**** Provided data ****

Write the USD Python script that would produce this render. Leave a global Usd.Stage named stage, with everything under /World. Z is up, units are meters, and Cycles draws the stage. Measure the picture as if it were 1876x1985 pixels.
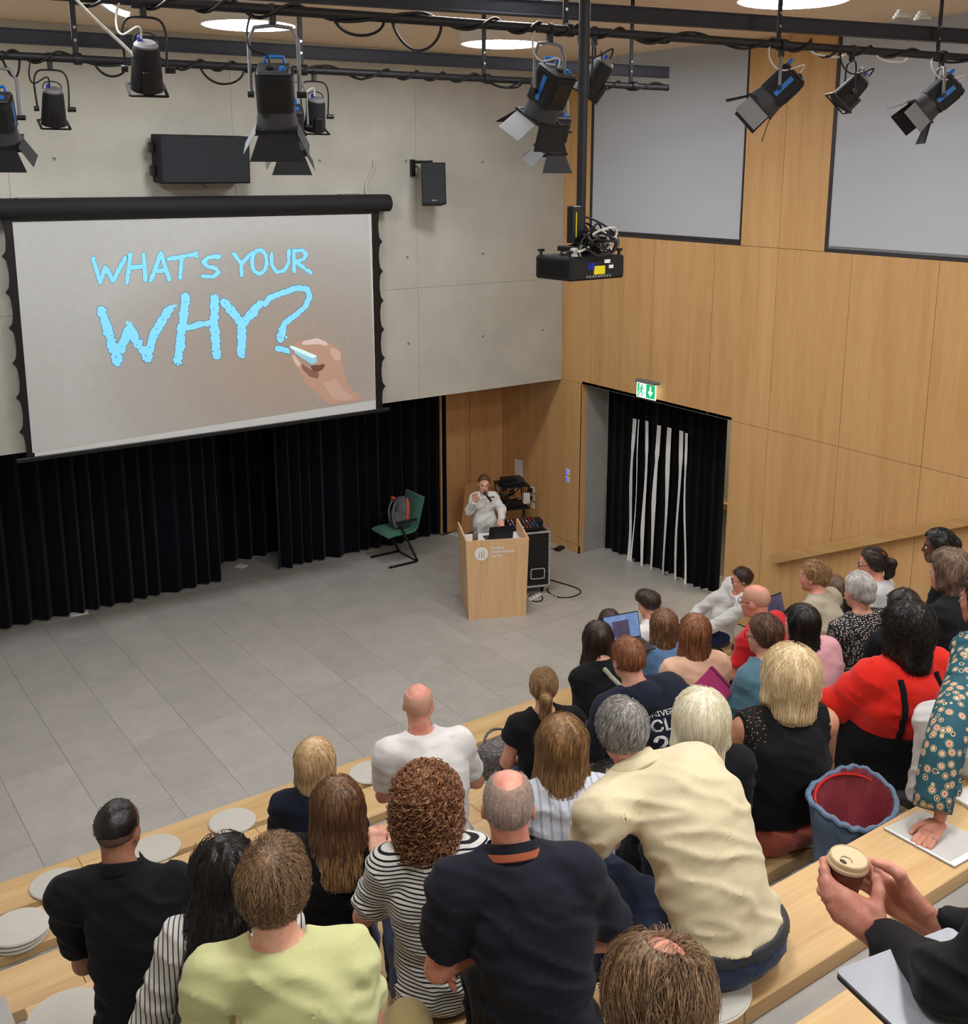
import math, random
import numpy as np, trimesh, usdkit, meshkit
from pxr import Usd, UsdGeom, UsdLux, UsdShade, Gf, Sdf, Vt
from shapely.geometry import Polygon, LineString, Point
from shapely.ops import unary_union
from shapely import affinity
stage = Usd.Stage.CreateInMemory()
UsdGeom.SetStageUpAxis(stage, 'Z'); UsdGeom.SetStageMetersPerUnit(stage, 1.0)
UsdGeom.Xform.Define(stage, '/World')
PI = math.pi
rng = np.random.default_rng(7)
# ---------------------------------------------------------------- camera (x: right wall is x=0, y: front wall is y=0, z up)
YAW, PITCH, ROLL = -0.62530521, -0.2272788, 0.0031936
FPX, CX, CY, IW, IH = 2111.196, 977.887, 819.011, 1876.0, 1985.0
CAM = np.array([-9.612, -11.929, 5.4])
def _basis():
    f = np.array([-math.sin(YAW)*math.cos(PITCH), math.cos(YAW)*math.cos(PITCH), math.sin(PITCH)])
    r = np.array([math.cos(YAW), math.sin(YAW), 0.]); u = np.cross(r, f)
    return r*math.cos(ROLL)+u*math.sin(ROLL), -r*math.sin(ROLL)+u*math.cos(ROLL), f
CR, CU, CF = _basis()
cam = UsdGeom.Camera.Define(stage, '/World/camera')
cam.CreateHorizontalApertureAttr(36.0); cam.CreateVerticalApertureAttr(36.0*IH/IW)
cam.CreateFocalLengthAttr(36.0*FPX/IW)
cam.CreateHorizontalApertureOffsetAttr((IW/2-CX)/IW*36.0); cam.CreateVerticalApertureOffsetAttr(-(IH/2-CY)/IW*36.0)
cam.CreateClippingRangeAttr(Gf.Vec2f(0.05, 200)); cam.CreateFStopAttr(0.0)
m4 = np.eye(4); m4[0, :3], m4[1, :3], m4[2, :3], m4[3, :3] = CR, CU, -CF, CAM
cam.AddTransformOp().Set(Gf.Matrix4d(*m4.ravel().tolist()))
cam.CreateExposureAttr(0.22)
LAMP_E = 34.0           # ceiling lamps: emission of the diffusers
# measuring helpers: where the sight line of a photograph point meets a wall, a floor or a table height
def ray(x, y): return (x-CX)/FPX*CR-(y-CY)/FPX*CU+CF
def at_z(x, y, z): d = ray(x, y); return CAM+d*((z-CAM[2])/d[2])
def at_y(x, y, Y): d = ray(x, y); return CAM+d*((Y-CAM[1])/d[1])
def at_x(x, y, X): d = ray(x, y); return CAM+d*((X-CAM[0])/d[0])
# ---------------------------------------------------------------- scene helpers
_used = {}
def numbered(name, parent='/World'):
    k = (str(parent), name); n = _used.get(k, 0); _used[k] = n+1
    return name if n == 0 else f'{name}_{n:03d}'
def P_(o): return '/World' if o is None else str(o.GetPath())
def obj(name, mesh, material, parent=None, smooth=35):
    p = P_(parent); path = p+'/'+numbered(name, p)
    return usdkit.mesh(stage, path, mesh, M[material] if isinstance(material, str) else material, smooth).GetPrim()
def tag(o, label=None, cat=None, group=None, kind=None):
    for k, v in (('label', label), ('category', cat), ('group', group), ('kind', kind)):
        if v: o.SetCustomDataByKey(k, v)
    return o
def thing(name, label, cat, loc=(0, 0, 0), rotz=0, group=None, kind=None):
    x = UsdGeom.Xform.Define(stage, '/World/'+numbered(name))
    x.AddTranslateOp().Set(Gf.Vec3d(*map(float, loc))); x.AddRotateZOp().Set(float(math.degrees(rotz)))
    return tag(x.GetPrim(), label, cat, group, kind)
def xf(prim, loc, rot):      # general placement of a thing: rot a 3x3 whose columns are the thing's axes
    x = UsdGeom.Xformable(prim); x.ClearXformOpOrder()
    for a in list(prim.GetAttributes()):
        if a.GetName().startswith('xformOp'): prim.RemoveProperty(a.GetName())
    m = np.eye(4); m[:3, :3] = np.asarray(rot).T; m[3, :3] = loc
    x.AddTransformOp().Set(Gf.Matrix4d(*m.ravel().tolist()))
def dup(src, label, loc, rotz=0, group=None, rot=None):
    name = src.GetName().rstrip('0123456789').rstrip('_') if src.GetName()[-1].isdigit() else src.GetName()
    r = thing(name, label, src.GetCustomDataByKey('category'), loc, rotz, group or src.GetCustomDataByKey('group'))
    r.GetReferences().AddInternalReference(src.GetPath()); r.SetInstanceable(True)
    if rot is not None: xf(r, loc, rot)
    return r
def struct(name, mesh, m, parent=None, smooth=35):
    o = obj(name, mesh, m, parent, smooth)
    if parent is None: o.SetCustomDataByKey('kind', 'structure')
    return o
def sgroup(name):
    x = UsdGeom.Xform.Define(stage, '/World/'+name).GetPrim(); _used[('/World', name)] = 1
    x.SetCustomDataByKey('kind', 'structure'); return x
# ---------------------------------------------------------------- mesh helpers
cat = trimesh.util.concatenate
def box(lo, hi, bev=0.0):
    lo, hi = np.minimum(lo, hi).astype(float), np.maximum(lo, hi).astype(float)
    if bev <= 0:
        b = trimesh.creation.box(hi-lo); b.apply_translation((lo+hi)/2); return b
    bev = min(bev, .45*(hi-lo).min())
    pts = []
    for c in np.ndindex(2, 2, 2):
        c = np.array(c)
        for k in range(3):
            p = np.where(c, hi-bev, lo+bev).astype(float); p[k] = hi[k] if c[k] else lo[k]; pts.append(p)
    return trimesh.convex.convex_hull(np.array(pts))
def obox(c, size, ax, ay, az, bev=0.0):
    b = box(-np.array(size)/2, np.array(size)/2, bev); T = np.eye(4); T[:3, 0], T[:3, 1], T[:3, 2], T[:3, 3] = ax, ay, az, c
    b.apply_transform(T); return b
def rotm(yaw=0, pitch=0, roll=0):   # yaw about z, then pitch about x, then roll about y (local)
    c, s = math.cos, math.sin
    Z = np.array([[c(yaw), -s(yaw), 0], [s(yaw), c(yaw), 0], [0, 0, 1]])
    X = np.array([[1, 0, 0], [0, c(pitch), -s(pitch)], [0, s(pitch), c(pitch)]])
    Y = np.array([[c(roll), 0, s(roll)], [0, 1, 0], [-s(roll), 0, c(roll)]])
    return Z@X@Y
def moved(m, loc=(0, 0, 0), rot=None):
    m = m.copy(); T = np.eye(4); T[:3, 3] = loc
    if rot is not None: T[:3, :3] = rot
    m.apply_transform(T); return m
def tube(pts, r, sides=8, cap=True):
    p = np.asarray(pts, float); n = len(p); r = np.broadcast_to(r, (n,))
    t = np.gradient(p, axis=0); t /= np.linalg.norm(t, axis=1, keepdims=True)+1e-12
    a = np.cross(t[0], [0, 0, 1.] if abs(t[0, 2]) < .9 else [1., 0, 0]); A = []
    for i in range(n):
        a = a-t[i]*(a@t[i]); a /= np.linalg.norm(a)+1e-12; A.append(a)
    A = np.array(A); B = np.cross(t, A); an = np.arange(sides)*2*PI/sides
    v = (p[:, None]+r[:, None, None]*(np.cos(an)[None, :, None]*A[:, None]+np.sin(an)[None, :, None]*B[:, None])).reshape(-1, 3)
    f = []
    for i in range(n-1):
        for j in range(sides):
            k = (j+1) % sides; f += [[i*sides+j, i*sides+k, (i+1)*sides+k], [i*sides+j, (i+1)*sides+k, (i+1)*sides+j]]
    if cap:
        v = np.vstack([v, p[:1], p[-1:]]); c0, c1 = n*sides, n*sides+1
        for j in range(sides):
            k = (j+1) % sides; f += [[c0, k, j], [c1, (n-1)*sides+j, (n-1)*sides+k]]
    return trimesh.Trimesh(v, np.array(f), process=False)
def cyl(a, b, r, sides=16): return tube([a, b], r, sides)
def lathe(prof, sides=24):      # prof: (radius, z) from bottom to top
    prof = np.asarray(prof, float); n = len(prof); an = np.arange(sides)*2*PI/sides
    v = np.stack([prof[:, None, 0]*np.cos(an), prof[:, None, 0]*np.sin(an), np.repeat(prof[:, 1:2], sides, 1)], -1).reshape(-1, 3); f = []
    for i in range(n-1):
        for j in range(sides):
            k = (j+1) % sides; f += [[i*sides+j, i*sides+k, (i+1)*sides+k], [i*sides+j, (i+1)*sides+k, (i+1)*sides+j]]
    v = np.vstack([v, [[0, 0, prof[0, 1]], [0, 0, prof[-1, 1]]]]); c0, c1 = n*sides, n*sides+1
    for j in range(sides):
        k = (j+1) % sides; f += [[c0, k, j], [c1, (n-1)*sides+j, (n-1)*sides+k]]
    return trimesh.Trimesh(v, np.array(f), process=False)
def prism(poly, d, frame=None, loc=(0, 0, 0)):   # extrude a polygon by d along z, optional frame (columns)
    polys = getattr(poly, 'geoms', [poly])
    m = cat([trimesh.creation.extrude_polygon(g, d, engine='earcut') for g in polys if g.area > 1e-9])
    return moved(m, loc, frame)
def rpoly(w, h, r):
    return Polygon([(-w/2, -h/2), (w/2, -h/2), (w/2, h/2), (-w/2, h/2)]).buffer(-r).buffer(r, quad_segs=4)
def spline(pts, n=24):
    from scipy.interpolate import CubicSpline
    p = np.asarray(pts, float); t = np.r_[0, np.cumsum(np.linalg.norm(np.diff(p, axis=0), axis=1))]
    return CubicSpline(t, p)(np.linspace(0, t[-1], n))
def unit(v): v = np.asarray(v, float); return v/(np.linalg.norm(v)+1e-12)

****

Aim ::
Review the material and copy each line in which the word "stage" appears.

Result for this exercise ::
Write the USD Python script that would produce this render. Leave a global Usd.Stage named stage, with everything under /World. Z is up, units are meters, and Cycles draws the stage. Measure the picture as if it were 1876x1985 pixels.
stage = Usd.Stage.CreateInMemory()
UsdGeom.SetStageUpAxis(stage, 'Z'); UsdGeom.SetStageMetersPerUnit(stage, 1.0)
UsdGeom.Xform.Define(stage, '/World')
cam = UsdGeom.Camera.Define(stage, '/World/camera')
    return usdkit.mesh(stage, path, mesh, M[material] if isinstance(material, str) else material, smooth).GetPrim()
    x = UsdGeom.Xform.Define(stage, '/World/'+numbered(name))
    x = UsdGeom.Xform.Define(stage, '/World/'+name).GetPrim(); _used[('/World', name)] = 1